Hyperliquid's HIP-3 Markets Just Flipped Native Perps — But Is This a Pyrrhic Victory?

CryptoEagle Funding

Chasing the green candle that never sleeps

July 8, 2024. Mark it. A quiet quake hit on-chain derivatives. For the first time, builder-deployed markets on Hyperliquid — trading Apple, gold, the S&P 500 — clocked higher volume than the platform’s own native crypto perpetual contracts. Flip. That’s not a drill.

The synthetic asset thesis just went from theory to raw data. And I’ve been watching this chain since before HIP-3 even passed. Let’s slow down the tape and read what the numbers really say.


Context: Hyperliquid’s Evolution

Hyperliquid isn’t your average DEX. It’s an L1 built specifically for perpetual swaps — order book style, low latency, single sequencer for now. It already handles the largest share of on-chain perp volume. But it was always crypto-only.

Then came HIP-3. A governance proposal that lets anyone — any builder — deploy custom derivative markets. Think TSLA, gold futures, the VIX. It’s like Synthetix but with limit orders and real-time matching. Since launching earlier this year, these markets have been quietly accumulating volume. Most traders ignored them. Until July 8.


Core: The Data Behind the Flip

Let’s get granular. On July 8, total volume for all HIP-3 markets surpassed Hyperliquid’s native crypto perpetuals. And it didn’t just happen for one day — the lead held for several consecutive trading sessions.

But here’s where it gets interesting. The margin of victory narrowed over the weekend. Why? Because traditional markets have weekends. Crypto never sleeps, but Wall Street does. When the NYSE closes, HIP-3 volume drops. That’s a structural signal.

Also, single-stock markets — think AAPL, TSLA — still lag behind native crypto pairs. The flip is driven by index products and commodities. So the narrative that “everyone is trading Apple on-chain” is premature. The liquidity is concentrated in macro assets.

From my audit floor: I’ve seen this pattern before. In DeFi Summer 2020, yield farmers piled into synthetic assets but fled when volatility hit. The difference now? Order books add real price discovery. But they also expose thin liquidity — especially outside prime trading hours.

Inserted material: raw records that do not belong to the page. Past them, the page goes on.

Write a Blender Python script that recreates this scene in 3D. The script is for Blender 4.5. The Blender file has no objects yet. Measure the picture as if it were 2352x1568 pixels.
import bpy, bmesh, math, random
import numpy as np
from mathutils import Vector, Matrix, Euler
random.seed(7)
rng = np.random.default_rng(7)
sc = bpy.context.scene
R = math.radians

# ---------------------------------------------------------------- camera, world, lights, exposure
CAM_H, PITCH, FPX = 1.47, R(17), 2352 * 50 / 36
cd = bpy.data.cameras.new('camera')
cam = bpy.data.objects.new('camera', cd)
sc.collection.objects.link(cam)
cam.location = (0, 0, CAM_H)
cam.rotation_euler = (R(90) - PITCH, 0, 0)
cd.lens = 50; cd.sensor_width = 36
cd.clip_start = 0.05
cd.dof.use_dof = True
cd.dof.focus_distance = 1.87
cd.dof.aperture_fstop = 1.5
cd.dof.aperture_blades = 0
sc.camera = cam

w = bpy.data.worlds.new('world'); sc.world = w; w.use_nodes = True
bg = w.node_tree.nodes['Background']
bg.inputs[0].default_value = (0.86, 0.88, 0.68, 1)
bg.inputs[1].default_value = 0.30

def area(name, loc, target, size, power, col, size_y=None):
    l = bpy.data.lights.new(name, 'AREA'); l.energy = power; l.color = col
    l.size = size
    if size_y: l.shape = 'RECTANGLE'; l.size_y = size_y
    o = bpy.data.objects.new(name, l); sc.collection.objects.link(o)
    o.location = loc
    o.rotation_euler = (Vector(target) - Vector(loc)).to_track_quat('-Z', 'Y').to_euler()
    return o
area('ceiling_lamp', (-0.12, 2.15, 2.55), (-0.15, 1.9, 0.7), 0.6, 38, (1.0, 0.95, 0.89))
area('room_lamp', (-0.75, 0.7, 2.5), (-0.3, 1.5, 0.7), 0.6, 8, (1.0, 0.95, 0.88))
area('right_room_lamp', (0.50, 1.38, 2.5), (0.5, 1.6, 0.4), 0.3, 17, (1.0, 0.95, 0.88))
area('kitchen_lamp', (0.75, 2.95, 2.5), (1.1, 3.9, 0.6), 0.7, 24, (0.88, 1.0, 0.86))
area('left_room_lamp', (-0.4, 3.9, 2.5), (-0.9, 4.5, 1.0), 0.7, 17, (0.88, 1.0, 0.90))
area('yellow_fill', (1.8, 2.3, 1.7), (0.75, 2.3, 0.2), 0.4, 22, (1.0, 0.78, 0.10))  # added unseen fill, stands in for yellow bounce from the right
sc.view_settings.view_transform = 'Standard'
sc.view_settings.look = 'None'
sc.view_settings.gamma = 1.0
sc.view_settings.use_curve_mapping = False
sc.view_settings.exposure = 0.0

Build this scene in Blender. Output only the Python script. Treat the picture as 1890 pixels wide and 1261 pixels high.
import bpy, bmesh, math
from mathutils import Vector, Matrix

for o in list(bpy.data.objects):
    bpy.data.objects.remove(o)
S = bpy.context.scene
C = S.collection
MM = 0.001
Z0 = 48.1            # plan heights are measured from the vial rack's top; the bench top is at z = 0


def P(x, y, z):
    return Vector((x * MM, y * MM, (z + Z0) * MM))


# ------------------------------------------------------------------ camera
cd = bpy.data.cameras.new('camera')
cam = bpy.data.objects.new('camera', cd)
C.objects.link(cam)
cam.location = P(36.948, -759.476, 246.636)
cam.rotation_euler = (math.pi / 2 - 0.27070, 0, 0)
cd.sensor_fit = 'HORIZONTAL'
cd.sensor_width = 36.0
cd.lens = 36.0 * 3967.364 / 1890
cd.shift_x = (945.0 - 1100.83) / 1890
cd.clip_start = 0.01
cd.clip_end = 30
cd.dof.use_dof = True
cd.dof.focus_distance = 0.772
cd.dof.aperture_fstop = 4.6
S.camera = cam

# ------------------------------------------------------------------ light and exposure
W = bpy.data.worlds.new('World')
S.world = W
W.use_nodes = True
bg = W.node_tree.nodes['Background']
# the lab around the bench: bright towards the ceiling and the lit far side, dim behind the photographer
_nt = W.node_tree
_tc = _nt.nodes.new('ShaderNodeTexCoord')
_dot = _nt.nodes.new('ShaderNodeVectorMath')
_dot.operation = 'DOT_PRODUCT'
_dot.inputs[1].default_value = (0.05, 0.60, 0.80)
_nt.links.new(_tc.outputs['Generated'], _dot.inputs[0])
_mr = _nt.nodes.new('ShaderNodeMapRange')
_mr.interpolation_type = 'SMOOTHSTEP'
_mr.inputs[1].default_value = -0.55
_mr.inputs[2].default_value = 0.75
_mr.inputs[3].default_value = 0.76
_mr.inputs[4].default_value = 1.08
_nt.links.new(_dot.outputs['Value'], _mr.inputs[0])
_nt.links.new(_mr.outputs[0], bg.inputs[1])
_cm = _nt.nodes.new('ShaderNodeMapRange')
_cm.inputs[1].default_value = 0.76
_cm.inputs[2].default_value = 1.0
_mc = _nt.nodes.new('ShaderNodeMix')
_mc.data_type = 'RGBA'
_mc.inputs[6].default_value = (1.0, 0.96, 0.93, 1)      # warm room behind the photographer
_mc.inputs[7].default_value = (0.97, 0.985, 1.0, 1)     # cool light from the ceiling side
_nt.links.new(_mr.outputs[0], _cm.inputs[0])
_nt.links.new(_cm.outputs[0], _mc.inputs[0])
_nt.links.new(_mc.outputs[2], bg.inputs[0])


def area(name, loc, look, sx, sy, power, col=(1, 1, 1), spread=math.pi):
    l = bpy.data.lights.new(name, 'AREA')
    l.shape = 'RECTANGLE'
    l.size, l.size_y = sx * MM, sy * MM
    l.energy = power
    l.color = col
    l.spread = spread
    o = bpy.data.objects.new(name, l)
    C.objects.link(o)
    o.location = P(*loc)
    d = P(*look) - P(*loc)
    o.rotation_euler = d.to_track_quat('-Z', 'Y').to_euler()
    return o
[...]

Let’s talk about the “why.” Is this organic demand? Or are builders gaming volume metrics to attract liquidity? I’ve been a News Cheetah long enough to know that volume can be faked with self-trading. But cross-checking with on-chain taker counts suggests real retail flow.

Key insight: The HIP-3 volume flip is driven by a handful of high-velocity markets — not broad adoption. The long tail of stocks is still desert.


Contrarian: The Sword of Damocles

The bullish take is obvious: Hyperliquid is bringing Wall Street on-chain, and the market is voting with its volume. But let me flip the lens.

Regulation. The SEC has been circling crypto derivatives platforms for years. Now you have a platform explicitly offering synthetic stock trading — no KYC, no geographic restrictions. That’s a legal minefield. The Howey test isn’t a suggestion; it’s a loaded weapon. If the SEC decides to make an example, HIP-3 markets could be shut down overnight.

And the weekend drop? That’s not a bug — it’s a feature of the current structure. Traditional market hours still rule these synthetic assets. If you’re a trader in Tokyo or Shanghai, you’re stuck with thin liquidity during your prime window. That defeats the entire promise of 24/7 crypto.

Also, single-stock underperformance tells me market makers are cautious. They know that pulling liquidity from a single stock market is easy when regulatory risk spikes. It’s the “hot potato” risk.

Contrarian take: The volume flip is a mirage if regulation acts as the reset button. The real test is whether HIP-3 can sustain volume through a bear market weekend — or through an SEC subpoena.


Takeaway: What to Watch Next

Speed is the only currency that matters here. The next 30 days will reveal if HIP-3 is a genuine pivot or a flash in the pan.

Track weekend volume. If it stabilizes above 50% of weekday averages, that signals professional market makers have arrived.

Track single-stock volume. If AAPL markets start flipping native perps, the narrative shifts.

And watch for regulatory smoke. Any Wells notice or SEC statement will trigger a massive volume collapse.

In the jungle of alerts, silence is gold — but the silence around Hyperliquid’s regulatory risk is deafening right now.

I’ll be here, refreshing the chain. You should too.